A formalised, mainstream extremism was emerging that could be devastating in humiliating others and granting them “outsider status”, said Rasool, who had served as South Africa’s ambassador to the US.
“Unless we call it out, give it a name, we will not understand the phenomenon,” he said at an Interfaith Harmony Week breakfast, hosted by the Cape SA Jewish Board of Deputies.
“I think this is the era in which we live.”
Last month, blood was sprayed onto the Kalk Bay mosque in Cape Town and a holy book torn up. Vandals damaged property inside the mosque.
A few days before that, blood splatters and a pig snout were found outside a mosque in Simon’s Town. Muslims are not allowed to eat or touch pigs.
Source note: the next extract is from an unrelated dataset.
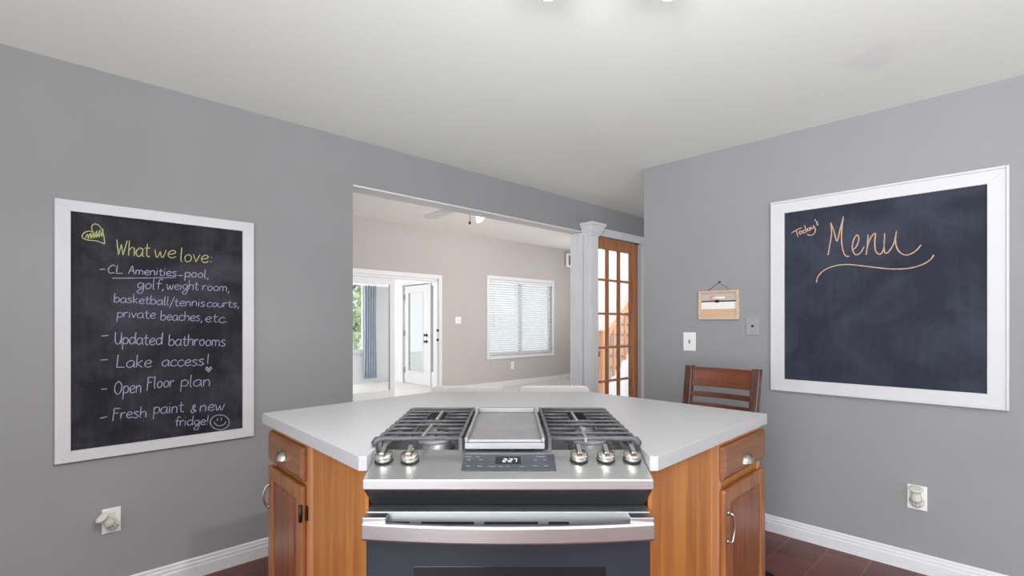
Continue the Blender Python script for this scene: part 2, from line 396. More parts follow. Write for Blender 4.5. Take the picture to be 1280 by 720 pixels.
struct(MB(ROOM).box(-0.5, 5.98, DF+0.1, 10.0, -0.12, 0), 'floor_sunroom', 'floor2', 'pale floor of the sunroom behind the sliding door', 'floor', ROOM)
struct(MB(ROOM).box(S0, 6.2, D0, DL+WT, CEIL, CEIL+0.1), 'ceiling', 'ceil', 'white kitchen ceiling', 'ceiling', ROOM)
struct(MB(ROOM).box(-2.2, 9.6, DL+WT, DF+0.1, CEIL2, CEIL2+0.1), 'ceiling_living_room', 'ceil2', 'higher off-white ceiling of the living room', 'ceiling', ROOM)
struct(MB(ROOM).box(-0.5, 5.98, DF+0.1, 10.0, 2.42, 2.5), 'ceiling_sunroom', 'ceil2', 'low white ceiling of the sunroom', 'ceiling', ROOM)
DOOR0 = PIL0+0.01
struct(wall_mb(FL, S0, 6.2, 0, CEIL2, 0, WT, [(OPEN0, PIL0+0.002, -0.01, SOFF), (PIL0+0.002, CAS1-0.005, -0.01, SOFF)]),
       'wall_left', 'wall', 'grey kitchen wall with the wide opening and beam', 'wall', FL)
struct(MB(FR).box(-REND, -D0, 0, 0.12, 0, CEIL), 'wall_right', 'wall', 'grey kitchen wall carrying the menu board', 'wall', FR)
struct(MB(ROOM).box(6.2, 6.3, REND-0.1, DL+WT, 0, CEIL), 'wall_passage', 'white_wall', 'end wall of the passage behind the right wall', 'wall', ROOM)
# openings in the far wall
a0, zt = hit(FF, 552, 343); SLX1 = a0-0.075; SLX0 = SLX1-1.86; SLZ = 2.06
W0, W1 = hit(FF, 608, 400)[0], hit(FF, 692, 400)[0]
WZ0 = (hit(FF, 608, 449)[1]+hit(FF, 692, 445)[1])/2; WZ1 = (hit(FF, 608, 344.5)[1]+hit(FF, 692, 350.5)[1])/2
print('slider', SLX0, SLX1, zt, 'window', W0, W1, WZ0, WZ1)
cw = 0.07
struct(wall_mb(FF, -2.2, 9.6, 0, CEIL2, 0, 0.1, [(SLX0, SLX1, -0.01, SLZ), (W0+cw, W1-cw, WZ0+cw, WZ1-cw)]), 'wall_far', 'wall_far', 'taupe far wall of the living room', 'wall', FF)
HS = 7.15
struct(MB(ROOM).box(HS, 9.6, 5.5, 5.6, 0, CEIL2), 'wall_hall', 'white_wall', 'white wall behind the stairs seen through the French door', 'wall', ROOM)
struct(MB(ROOM).box(9.45, 9.6, 5.6, DF, 0, CEIL2), 'wall_living_end', 'wall_far', 'end wall of the living room hidden behind the corner post', 'wall', ROOM)
# baseboards with a stepped top
BB = [(0, 0), (-0.016, 0), (-0.016, 0.058), (-0.013, 0.062), (-0.013, 0.076), (-0.009, 0.080), (-0.009, 0.092), (-0.004, 0.098), (0, 0.098)]
struct(MB(FL).profile_x(BB, S0, OPEN0), 'baseboard_left', 'trim', 'white stepped baseboard under the left chalkboard wall', 'baseboard', FL)
struct(MB(FR).profile_x(BB, -REND, -D0), 'baseboard_right', 'trim', 'white stepped baseboard along the menu board wall', 'baseboard', FR)
bz = hit(FF, 714, 467)[1]
struct(MB(FF).box(SLX1+0.08, 9.44, -0.018, 0, 0, bz), 'baseboard_far', 'trim', 'white baseboard under the living room window', 'baseboard', FF, bevel=0.004)
# white lining of the beam's underside and opening edges
struct(MB(FL).box(OPEN0, PIL0-0.005, 0.0, WT+0.012, SOFF-0.012, SOFF-0.0005), 'trim_1', 'trim', 'white lining under the beam of the opening', 'trim', FL, bevel=0.003)

# corner post between the opening and the French door
post = thing('trim_2', 'white fluted corner post with flared cap beside the French door', 'post', at(FL, (PIL0+PIL1)/2, 0, 0), kind='structure')
pz = hit(FL, 739, 277.8, -0.10)[1]
w = PIL1-PIL0
mb = MB(FL); mb.box(PIL0, PIL1, -0.09, -0.001, 0, pz-0.05)
mb.build('post_shaft', 'trim', post, bevel=0.003)
mb = MB(FL)
for k in range(3):                                          # raised beads down both faces
    y = -0.075+k*0.026; mb.box(PIL0-0.006, PIL0+0.002, y-0.006, y+0.006, 0.14, pz-0.12)
for k in range(3):
    x = PIL0+w*(0.2+0.3*k); mb.box(x-0.006, x+0.006, -0.096, -0.088, 0.14, pz-0.12)
mb.build('flute', 'trim', post, bevel=0.002)
mb = MB(FL)
def ring(e, z): return [(PIL0-e, -0.09-e, z), (PIL1+e, -0.09-e, z), (PIL1+e, -0.001, z), (PIL0-e, -0.001, z)]
lv = [(0.004, pz-0.115), (0.012, pz-0.105), (0.012, pz-0.095), (0.022, pz-0.08), (0.045, pz-0.03), (0.055, pz-0.022), (0.055, pz)]
vs = sum([ring(e, z) for e, z in lv], []); fs = [(0, 3, 2, 1), tuple(range(len(vs)-4, len(vs)))]
for i in range(len(lv)-1):
    for k in range(4): fs.append((4*i+k, 4*i+(k+1) % 4, 4*i+4+(k+1) % 4, 4*i+4+k))
mb.faces(vs, fs); mb.build('capital', 'trim', post)
mb = MB(FL); mb.box(PIL0-0.015, PIL1+0.015, -0.105, -0.001, 0, 0.13); mb.build('plinth', 'trim', post, bevel=0.004)
# jamb lining deeper in the opening
jamb = thing('trim_3', 'white ribbed jamb lining the opening beside the corner post', 'jamb', at(FL, PIL0, 0.05, 0), kind='structure')
MB(FL).box(PIL0-0.022, PIL0+0.10, 0.001, WT+0.01, 0, SOFF-0.014).build('jamb_board', 'trim', jamb, bevel=0.003)
mb = MB(FL)
for k in range(4): y = 0.02+k*0.032; mb.box(PIL0-0.029, PIL0-0.021, y-0.007, y+0.007, 0.0, SOFF-0.02)
mb.build('bead', 'trim', jamb, bevel=0.002)

# French door: 3 x 5 panes, stiles and muntins
fd = thing('door_1', 'orange wood French door with fifteen glass panes beside the white post', 'door', at(FL, (PIL0+DOOR1)/2, 0.05, 0), kind='structure')
y0, y1 = 0.030, 0.070
X0, X1 = PIL0+0.103, DOOR1; pxl = hit(FL, 789.3, 400, y0)[0]           # inner edge of the right stile
rst = X1-pxl
mu = [hit(FL, x, 400, y0)[0] for x in (760.7, 775)]                     # muntin centres
pw = mu[1]-mu[0]
Xl = mu[0]-pw+0.002                                                     # inner edge of the hidden left stile
rows = [hit(FL, 775, y, y0)[1] for y in (314.5, 351.6, 393.5, 434.6, 474.4)]
rowh = (rows[1]-rows[4])/3
zb = rows[1]-4*rowh
mb = MB(FL)
mb.box(X1-rst, X1, y0, y1, 0.012, DOORZ); mb.box(min(X0, Xl-0.10), Xl, y0, y1, 0.012, DOORZ)
mb.box(Xl, X1-rst, y0, y1, rows[0], DOORZ); mb.box(Xl, X1-rst, y0, y1, 0.012, zb)
mb.build('door_leaf', 'pine', fd, bevel=0.003)
mb = MB(FL)
for x in mu: mb.box(x-0.013, x+0.013, y0+0.004, y1-0.004, zb, rows[0])
for k in range(1, 5): z = rows[1]-(k-1)*rowh; mb.box(Xl, X1-rst, y0+0.006, y1-0.006, z-0.011, z+0.011)
mb.build('muntins', 'pine', fd, bevel=0.002)
MB(FL).box(Xl, X1-rst, 0.048, 0.052, zb, rows[0]).build('glass', 'glass_dim', fd)
hz = 0.98
mb = MB(FL); mb.lathe([(0.0, 0), (0.012, 0.0), (0.010, 0.03), (0.024, 0.045), (0.026, 0.06), (0.0, 0.07)], at(FL.inverted() @ FL, Xl-0.05, y0, hz) @ Matrix.Rotation(PI/2, 4, 'X'), 16)
mb.build('door_knob', 'nickel', fd)
# casing of the French door
cas = thing('trim_4', 'white casing around the French door', 'casing', at(FL, DOOR1, 0, 0), kind='structure')
MB(FL).box(DOOR1+0.004, CAS1, -0.014, WT, 0, DOORZ+0.003).build('side_casing', 'trim', cas, bevel=0.004)
MB(FL).box(PIL1+0.056, CAS1, -0.014, -0.0005, DOORZ+0.004, hit(FL, 760.5, 286.7, -0.014)[1]).build('head_casing', 'trim', cas, bevel=0.004)

# living room window with blind
wn = thing('window_1', 'white framed window in the far living room wall', 'window', at(FF, (W0+W1)/2, 0, WZ0), kind='structure')
mb = MB(FF)
mb.box(W0, W0+cw, -0.02, 0, WZ0, WZ1); mb.box(W1-cw, W1, -0.02, 0, WZ0, WZ1)
mb.box(W0+cw, W1-cw, -0.02, 0, WZ1-cw, WZ1); mb.box(W0+cw, W1-cw, -0.02, 0, WZ0, WZ0+cw)
mb.build('casing', 'trim', wn, bevel=0.005)
mb = MB(FF); i0, i1, j0, j1 = W0+cw, W1-cw, WZ0+cw, WZ1-cw; mid = (i0+i1)/2
for a, b in ((i0, i0+0.05), (i1-0.05, i1), (mid-0.035, mid+0.035)): mb.box(a, b, 0.05, 0.09, j0, j1)
mb.box(i0, i1, 0.05, 0.09, j0, j0+0.05); mb.box(i0, i1, 0.05, 0.09, j1-0.05, j1)
mb.build('sash', 'trim', wn)
MB(FF).box(i0+0.05, i1-0.05, 0.068, 0.072, j0+0.05, j1-0.05).build('glass', 'glass', wn)
bl = thing('window_blind', 'white slatted blind lowered over the living room window', 'blind', at(FF, mid, 0.02, j1))
MB(FF).box(i0+0.01, i1-0.01, -0.012, 0.045, j1-0.06, j1-0.003).build('headrail', 'trim', bl, bevel=0.004)
MB(FF).box(i0+0.015, i1-0.015, -0.005, 0.03, j0+0.012, j0+0.035).build('bottom_rail', 'trim', bl, bevel=0.004)
mb = MB(FF); nsl = 30
for k in range(nsl):
    z = j0+0.06+(j1-0.1-j0-0.06)*k/(nsl-1); dy, dz = 0.022, 0.013
    mb.hexa([(i0+0.015, 0.017-dy, z-dz), (i1-0.015, 0.017-dy, z-dz), (i1-0.015, 0.017+dy, z+dz), (i0+0.015, 0.017+dy, z+dz)]+
            [(i0+0.015, 0.017-dy, z-dz+0.003), (i1-0.015, 0.017-dy, z-dz+0.003), (i1-0.015, 0.017+dy, z+dz+0.003), (i0+0.015, 0.017+dy, z+dz+0.003)])
mb.build('slats', 'slat', bl)
mb = MB(FF); mb.tube([(i0+0.12, -0.014, j1-0.06), (i0+0.12, -0.016, j0+0.55)], 0.006, 8); mb.build('wand', 'plastic', bl)
mb = MB(FF)
for x in (i0+0.3, mid, i1-0.3): mb.tube([(x, -0.008, j1-0.06), (x, -0.008, j0+0.03)], 0.0025, 6)
mb.build('ladder_cord', 'plastic', bl)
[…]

He said the middle ground of religious communities had to find a way to “dramatise itself and find a militancy with which to speak”.
Older generations’ discrimination and ignorance
Different faiths had to move from comparing themselves to one another to collaborating.
“We have shared values at stake in a time of danger. It is not comfortable because if we speak about shared values, we cannot pick and choose our favourite one.”
Racism, homophobia, anti-semitism, xenophobia, islamophobia, sexism and misogyny should be tackled collectively, he said.
Rasool said religious groups needed to work on dealing with older generations’ discrimination and ignorance.
“The notion of us living in a time of danger is what makes the South African Constitution as valuable as what it is.”
Former Constitutional Court judge Albie Sachs said courts could not become interpreters of religious scripts. He echoed the importance of the Constitution as a document that protected everyone’s rights.
Sachs was asked to write the court judgment which made the country the fifth in the world to legally accept same-sex marriage. He recalled highlighting the connection between the sacred and the secular.
“Religion and religious belief is not simply something that has a meaning in private. It affects the nature and temper of the country, the fabric of society,” he said.
“But religious beliefs cannot dictate the fundamental rights of others.”